Nun, der junge Mann bleibt verschwunden. Ob die Polizei ihn jemals aufspüren kann und die Indizienkette belastbar sein wird – fraglich. Beim vorherigen Arbeitgeber hat er nicht sechs Jahre, sondern nur ein paar Tage gearbeitet und ist dann unter Hinterlassen einer größeren Kassendifferenz ebenfalls verschwunden. Und die Lebenspartnerin, die angeblich die neue Leiterin der örtlichen kik-Filiale war, kannte dort niemand. Wir schildern das Vorkommnis so ausführlich, weil wir von solchen und ähnlichen Erlebnissen immer wieder erfahren. Meist wird die Einstellung (und oft auch mangelnde Kontrolle) der Täter mit der akuten Personalnot begründet.

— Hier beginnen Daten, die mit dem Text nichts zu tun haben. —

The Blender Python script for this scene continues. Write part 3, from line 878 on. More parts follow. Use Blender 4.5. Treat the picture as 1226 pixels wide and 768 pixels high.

Ja, diese Not besteht tatsächlich und ist für viele Betreiber bereits eine existenzielle Bedrohung. Trotzdem ist, gerade bei Neueinstellungen, ein Mindestmaß an Absicherung möglich und nötig. Lassen Sie sich den Personalausweis geben. Stimmt dann die dort angegebene Anschrift mit der auf dem Personalfragebogen nicht überein, kommt es gerne zu Ausreden wie „Ich bin neu in der Stadt und habe noch keinen Termin im Bürgerbüro bekommen“. Hier sollte man stutzig werden und sich bspw. einen Ausdruck der Terminreservierung zeigen lassen.
Besonders wichtig ist bei allen Mitarbeitern, die mit Geld zu tun haben, die Vorlage eines aktuellen polizeilichen Führungszeugnisses. Solange dieses nicht beigebracht wurde, sollten Sie niemanden kassieren lassen. Überprüfen Sie zudem regelmäßig die Video-Aufzeichnungen des Kassenbereiches. Dabei erlebt man oft böse Überraschungen. Auch die Ausrichtung der Kameras auf Kasse und/oder Tresor sollte täglich gecheckt werden. Selbst Probearbeitstage werden immer wieder für Diebstahl und Unterschlagung genutzt. Die Probanden sollten also niemals unbeaufsichtigt bleiben. Denn: Gelegenheit macht Diebe! Und das Unterschlagen der Tageseinnahmen ist auch viel entspannter als der bewaffnete Überfall auf eine Tankstelle. Vielleicht ist deshalb die Entwicklung der Überfallstatistik so positiv.